Most diving suits are ambient pressure (“soft”) suits that protect their wearers from the cold and surrounding environment, but not from the pressure of the water. At extreme depths, an atmospheric pressure (“hard”) suit maintains surface pressure internally, insulating its operator from environmental pressures and eliminating the need for decompression after a dive. These atmospheric diving suits (ADS) function as one-man submersibles that possess articulated joints to allow their operators to move and interact with the surrounding environment.
ADS were originally created for commercial reasons — initially for salvage and underwater construction work, and later for use in the oil industry. The JIM suit was developed in the 1960s by Mike Humphrey and Mike Barrow of the British commercial firm Underwater Marine Equipment Limited (UMEL). In the late eighteenth and early nineteenth centuries, other inventors had made partially successful attempts at developing a commercially useful ADS, but interest dwindled as their limitations became apparent. Humphrey and Barrow strove to improve the ADS at a time when the oil industry began working at depths greater than human divers in ambient pressure suits could work.
The starting point for the design of the JIM suit was an ADS created by inventor Joseph Peress in the 1930s (right). Peress’s suit, Tritonia, was cast from magnesium alloy and employed spherical, fluid-filled joints. Diver Jim Jarrett tested Tritonia for Peress, taking the suit to 477 feet during its first test dive. Five years later, Jarrett famously used Tritonia to dive the wreck of RMS Lusitania. Peress retired the suit in 1937 after the British Navy declined to purchase it.

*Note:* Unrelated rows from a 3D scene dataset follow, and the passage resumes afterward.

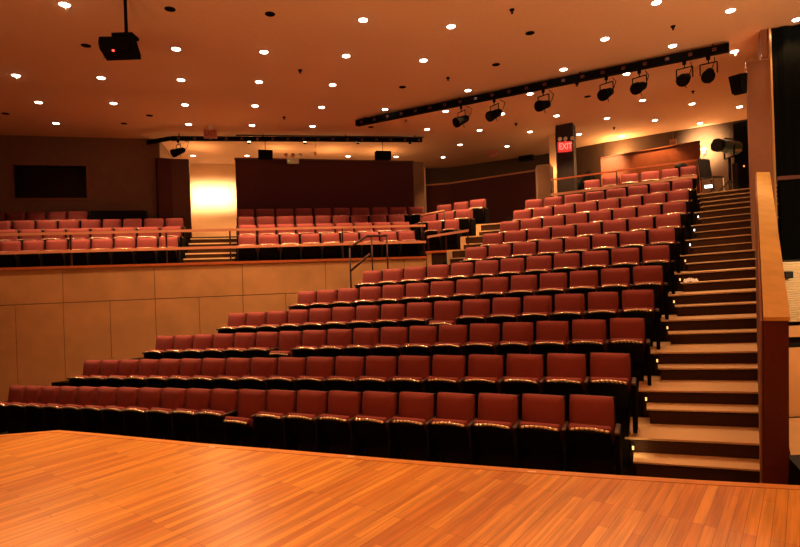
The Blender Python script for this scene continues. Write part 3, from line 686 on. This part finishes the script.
for li, line in enumerate(LIT):
    for k, (u, v) in enumerate(line):
        p = at_height(u, v, CEIL)
        if li == 7: lab = 'lit recessed ceiling downlight farthest from the stage, near the hanging exit sign'
        else: lab = 'lit recessed downlight, %s from left in the %s line of ceiling lights from the stage' % (ORD[k+1], LINE[li])
        t = thing('ceiling_light', lab, 'downlight', (p.x, p.y, CEIL), B_BAL, 'lit ceiling downlights')
        if me_ring is None:
            m = MB(); m.cyl((0, 0, -.012), (0, 0, .004), .089, .093, 24); o = m.build('trim_ring', M_RING, t); me_ring = o.data
            m = MB(); m.ellip((0, 0, -.012), (.074, .074, .017), 20, 8); o = m.build('lens', M_LENS, t); me_lens = o.data
        else:
            for nm, me in (('trim_ring', me_ring), ('lens', me_lens)):
                o = bpy.data.objects.new(nm, me); COL.objects.link(o); o.parent = t
        e = DL_E*(.22, .28, .42, .72, 1.0, 1.05, 1.0, .9)[li]     # lines near the stage set weaker to keep the front seats dark
        lamp('downlight_lamp', 'SPOT', (p.x, p.y, CEIL-.06), e, WARM, .09, None, (p.x, p.y, 0) if li != 5 else p - N*1.25 - Vector((0, 0, CEIL)), 92, .5)
        if (u, v) in ((64.5, 4), (734.5, 51)) or (u, v) == (16, 75):
            m = MB(); m.cyl((.03, 0, -.02), (.03, 0, -.12), .022, .03, 10); m.build('nozzle', M_RING, t)
# the same grid goes on over the stage, out of frame
for e in (-5, -3.35, -1.7, 0, 1.65, 3.3, 4.9):
    for n in (-2.0, -.4, 1.25, 2.9):
        p = EN(e, n); lamp('stage_downlight', 'SPOT', (p.x, p.y, CEIL-.06), STAGE_E, WARM, .09, None, (p.x, p.y, 0), 78, .5)
# unseen spots added behind the viewer to brighten the ceiling
for e in (-5.0, -1.7, 1.7, 5.0):
    p = EN(e, -1.8); lamp('ceiling_fill', 'SPOT', (p.x, p.y, STAGE+.35), 1100, WARM, .7, None, (p.x, p.y+3.0, STAGE+8.0), 112, .5)
# unseen spots added over the first rows to brighten the stage but not the seats
for (u, v), aim in (((64.5, 4), (-3.5, 5.3)), ((220, 30), (-2.4, 5.0)), ((363, 19.5), (-.6, 4.5)), ((512, 30), (.8, 4.0)), ((605, 38.5), (2.0, 3.5)), ((734.5, 51), (3.4, 3.1)), ((16, 75), (-4.8, 5.5))):
    p = at_height(u, v, CEIL); lamp('stage_fill', 'SPOT', (p.x, p.y, CEIL-.09), WASH_E*(2.0 if aim[0] < -2 else 1.0), WARM, .06, None, (aim[0], aim[1], STAGE), 46, .6)
q = at_depth(222, 138, 15.2); q.z = 4.2; lamp('glare_spot', 'SPOT', q, 110, (1, .55, .24), .10, None, at_height(215, 522, STAGE), 9, .6)  # unseen spot added to make the glare on the stage floor
DARK = [(170,9),(86,45.5),(5.5,113.5),(149.5,115.5),(124,123.5),(270,14),(371,127),(530,33),(496,64.5),(402.5,87),(587.5,96.5)]
DARKL = ['unlit black downlight at the picture top, right of the projector pole', 'unlit black downlight just left of the projector', 'unlit black downlight at the far left edge of the ceiling',
 'small black ceiling fitting right above the row before the booth wall', 'small black ceiling fitting left of the last lit lights near the booth', 'unlit black downlight at the picture top, between the projector and center',
 'small black ceiling fitting beside the left end of the long track', 'larger unlit black downlight front of the long lighting track', 'unlit black downlight midway to the long lighting track',
 'unlit black downlight left of center near the long track', 'unlit black downlight behind the long track, above the black column']
me_d = None
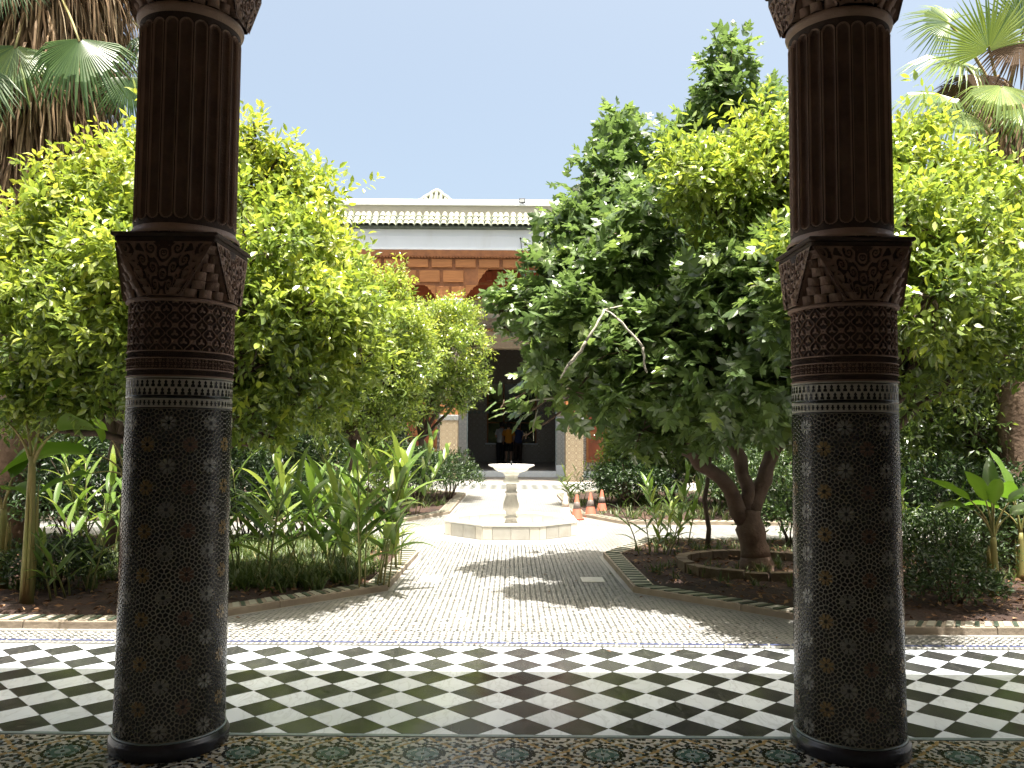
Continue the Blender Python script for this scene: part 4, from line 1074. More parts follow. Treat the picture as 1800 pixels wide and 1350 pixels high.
cone(994, 905, 14.6, 'faded whitish cone behind the basin rim, leftmost of the cones', True, .4)
cone(1014, 912, 14.3, 'orange cone nearest the fountain basin, partly behind its rim', False, .9)
cone(1038, 907, 14.75, 'orange cone third from the fountain, in the middle of the row', False, .2)
cone(1058, 898, 15.5, 'orange cone farthest from the fountain, at the bed edge', False, .6)


# ================================================================= people in the hall
def person(p, rz_, label, shirt, shorts, bare_legs, lean=0.0, arm=0.0, h=1.68):
    t = thing('person', label, 'person', p, rz_, 'visitors in the far hall')
    s = h / 1.70
    me = bpy.data.meshes.new('body')
    J = {'pelvis': (0, 0, .93), 'waist': (0, 0, 1.07), 'chest': (0, lean * .3, 1.28), 'neck': (0, lean * .6, 1.44), 'head': (0, lean * .8 + .015, 1.53), 'crown': (0, lean * .9 + .01, 1.66),
         'hipL': (-.09, 0, .90), 'kneeL': (-.10, .02, .49), 'ankL': (-.105, -.02, .09), 'toeL': (-.125, .14, .035), 'hipR': (.09, 0, .90), 'kneeR': (.10, .02, .49), 'ankR': (.105, -.02, .09), 'toeR': (.125, .14, .035),
         'shL': (-.175, lean * .5, 1.39), 'elL': (-.235, lean * .4 - .02, 1.12), 'wrL': (-.22, .10 + lean * .4 + arm, .93 + arm * .8), 'haL': (-.21, .14 + lean * .4 + arm, .86 + arm), 'shR': (.175, lean * .5, 1.39), 'elR': (.235, lean * .4 - .02, 1.12), 'wrR': (.22, .10 + lean * .4 + arm, .93 + arm * .8), 'haR': (.21, .14 + lean * .4 + arm, .86 + arm)}
    RAD = {'pelvis': (.135, .10), 'waist': (.12, .095), 'chest': (.145, .11), 'neck': (.052, .055), 'head': (.072, .088), 'crown': (.062, .07), 'hip': (.085, .09), 'knee': (.055, .058), 'ank': (.036, .04), 'toe': (.04, .025), 'sh': (.062, .062), 'el': (.042, .042), 'wr': (.028, .03), 'ha': (.034, .02)}
    E = [('pelvis', 'waist'), ('waist', 'chest'), ('chest', 'neck'), ('neck', 'head'), ('head', 'crown')]
    for S in 'LR': E += [('pelvis', 'hip' + S), ('hip' + S, 'knee' + S), ('knee' + S, 'ank' + S), ('ank' + S, 'toe' + S), ('chest', 'sh' + S), ('sh' + S, 'el' + S), ('el' + S, 'wr' + S), ('wr' + S, 'ha' + S)]
    for S, sg in (('L', -1), ('R', 1)):      # five fingers
        hx, hy, hz = J['ha' + S]
        for q, (dx, ln) in enumerate(((-.028, .055), (-.012, .075), (.004, .08), (.02, .07), (.035, .045))):
            a_, b_ = 'f%s%da' % (S, q), 'f%s%db' % (S, q)
            J[a_] = (hx + dx * .3, hy + dx * .9, hz - ln * .55); J[b_] = (hx + dx * .3 - sg * .01, hy + dx * .9 + .012, hz - ln)
            RAD['f'] = (.009, .009); E += [('ha' + S, a_), (a_, b_)]
    names = list(J)
    me.from_pydata([tuple(c * s for c in J[n_]) for n_ in names], [(names.index(a_), names.index(b_)) for a_, b_ in E], [])
    body = link('body', me, t)
    me.materials.append(MAT['skin'])
    sk = body.modifiers.new('skin', 'SKIN'); ss = body.modifiers.new('sub', 'SUBSURF'); ss.levels = ss.render_levels = 2
    for i, n_ in enumerate(names):
        r_ = RAD.get(n_) or RAD.get(n_.rstrip('LR')) or RAD['f']
        me.skin_vertices[0].data[i].radius = tuple(v * s for v in r_)
    me.skin_vertices[0].data[0].use_root = True
    def shell(name, secs, mat, par=t):
        g = G(); P = []
        for (cx, cy, z, rx, ry) in secs:
            P.append([(s * (cx + rx * math.cos(a_)), s * (cy + ry * math.sin(a_)), s * z) for a_ in np.arange(20) * 2 * math.pi / 20])
        g.grid(P, 0, True, wrap=True); return g.obj(name, mat, par)
    L = lean
    sh = shell('shirt', [(0, 0, .86, .175, .135), (0, 0, .98, .165, .13), (0, L * .1, 1.10, .158, .125), (0, L * .3, 1.26, .178, .138), (0, L * .45, 1.37, .182, .125), (0, L * .55, 1.425, .12, .085), (0, L * .6, 1.455, .065, .07)], shirt)
    for S in (-1, 1):
        x, y, z = J['shL'] if S < 0 else J['shR']; x2, y2, z2 = J['elL'] if S < 0 else J['elR']
        g = G(); g.tube([np.array((x - S * .03, y, z)) * s, np.array((x + (x2 - x) * .3, y, z - .09)) * s, np.array((x2 - S * .01, y2, z2 + .05)) * s], [.078 * s, .074 * s, .066 * s], 12); g.obj('sleeve', shirt, sh)
    low = .50 if bare_legs else .08
    g_ = shell('shorts' if bare_legs else 'trousers', [(0, 0, .80, .172, .13), (0, 0, .90, .168, .125), (0, 0, .99, .155, .118)], shorts)
    for S in (-1, 1):
        g = G(); g.tube([(S * .09 * s, 0, .90 * s), (S * .10 * s, .005, .72 * s), (S * .105 * s, .0, (low + .02) * s)], [.108 * s, .098 * s, (.09 if bare_legs else .062) * s], 14); g.obj('leg_cloth', shorts, g_)
    cx, cy, cz = J['crown']
    g = G(); g.lathe([(.0, .105), (.05, .098), (.085, .06), (.096, .0), (.092, -.07), (.075, -.11)], 20, cap=False, c=(0, 0, 0))
    for v in g.V: v[:, 1] *= 1.08
    o = g.obj('hair', MAT['hair'], t, (cx * s, (cy - .018) * s, (cz - .03) * s))
    for S in (-1, 1):
        g = G(); g.bevbox(S * .115 * s - .045, S * .115 * s + .045, -.08, .18, 0, .07, 0, .02); g.obj('shoe', MAT['hair'], t)
    return t
hp = lambda x, D: (at(x, 760, D).x, D, .20)
person(hp(894, 34.4), 0.1, 'person seen from behind in orange shirt and black shorts', cloth('orange_cloth', (.62, .25, .02)), cloth('black_cloth', (.012, .012, .014)), True)
person(hp(880, 34.9), -.5, 'person in light grey shirt, left of the orange shirt', cloth('grey_cloth', (.50, .52, .55)), cloth('dark_trousers', (.03, .03, .035)), False, .12, .10, 1.72)
person(hp(911, 34.8), .35, 'person in dark blue shirt, right of the orange shirt', cloth('blue_cloth', (.03, .05, .14)), cloth('brown_trousers', (.05, .03, .02)), False, .05, .05, 1.66)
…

Three decades later, Humphrey and Barrow tracked down Joseph Peress and managed to locate Tritonia in an old junk shop in Glasgow, Scotland. Peress helped refurbish the old suit and UMEL used it to secure funding in the form of a research grant from the British government. Two JIM suit prototypes — named for original Tritonia diver Jim Jarrett — were built and tested in secrecy aboard HMS Reclaim in the early 1970s. These open-sea dives were carried out to 442 feet (limited by the ambient pressure suits of the support divers); after additional testing and development, Humphrey was able to take JIM to 1,000 feet in 1974.
These successful test dives drew the attention of Oceaneering International, one of the world’s largest commercial diving firms. In 1975 they bought the exclusive rights to the JIM suit, effectively prohibiting other companies from developing ADS technology. Early JIM suits were rated to 1,000, 1,250, and 1,500-foot depths and were constructed of magnesium alloy. In 1976, Oceaneering International employee Walt Thompson set a record with a JIM suit for the longest working dive below 490 feet: five hours and 59 minutes at 905 feet.
Oceaneering International also built variations of the JIM suit. The JAM suit was a JIM suit whose magnesium alloy torso had been replaced with glass-reinforced plastic (GRP). The SAM suit (left) was a lightweight, more anthropomorphic version of JIM made of aluminum or fiberglass.
The U.S. Navy tested the JIM suit in 1975, investigating its capabilities for two weeks at the Navy Experimental Diving Unit in Panama City, Florida. It determined that ADS like JIM were viable underwater tools for salvage work and submarine rescue missions. The Navy’s experiments with JIM spurred the development of all future Navy ADS, including the modern ADS 2000.